I regret now that I quit writing the manuscript after the first couple of chapters and it languished in my box of school papers and letters. I did reread the twenty pages a few years ago, and wasn’t too embarrassed by my fantasy heroes, thinking that for a kid I had made a good start. Nonetheless, the yellow papers remained in the box of detritus from the old days.

Back to Adrienne, she’s at about the same place in life that I was when I started the Twins of Arl manuscript. But, unlike me, she stayed the course and finished her manuscript and is now about to begin the search for an agent, and the eventual publication of her book. I’ve no idea if her work will attract the eye of an agent who can persuade a publishing house to offer her a contract. Even if an agent accepts her book, it will be a long shot because there are a whole lot of wannabe authors in America. I hope Adrienne is successful, because she created some compelling characters, has a fine writing voice, and told a good story.

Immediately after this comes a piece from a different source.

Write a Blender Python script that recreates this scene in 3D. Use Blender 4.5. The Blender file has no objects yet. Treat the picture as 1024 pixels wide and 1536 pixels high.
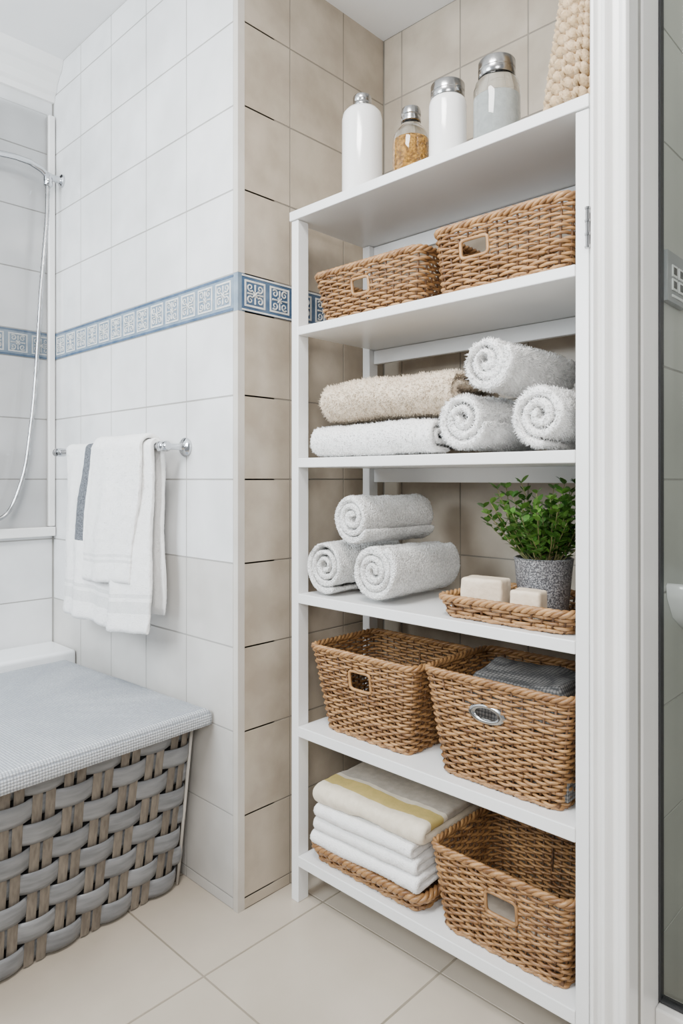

After we finished talking about her manuscript, I asked Adrienne what she thought of my blog posts, and she diplomatically hemmed and hawed, until she admitted she liked some, but didn’t connect with many of them. What? A woman younger than my sons doesn’t like all of my old-man weekly musings about my writing, my family, and the Civil War? Really? Even a young woman who writes military fiction and shares my fascination with the Civil War? Dang.

As people, we want other people to like us, and as writers, we certainly want other people to like what we write. Hearing Adrienne say directly to me that sometimes my posts entertain her, but often they don’t, was worth the hour with her. We may have met for me to give her feedback about her manuscript, but I sure took away a worthwhile reminder: Even people who know me and open my blog posts won’t necessarily connect with my words each week. There’s nothing like a good old reality check.

So, to you good folks who have read this far down the page, thank you. I hope I’m entertaining you, at least some weeks, and you’ll stick with me as I carry on being a blogger in a landscape with innumerable bloggers.

This week I’m rereading an old novel from the 1970’s: Lucifer’s Hammer. It’s an end-of-civilization tale about a comet hitting earth and how the few survivors coped, or didn’t. Good reading, and still a scary basis for a story, the happy ending of the movie Armageddon notwithstanding.

 

 

 

1 comment:

  1. We will put good vibes out there for Adrienne. Invite her down to our group? If she's graduated, she may need the support.

    Thanks for sharing your little pieces. I don't connect with ALL of them, but I do connect with more than I don't. That's a good thing! Keep going with the writing and keep the blog posts coming!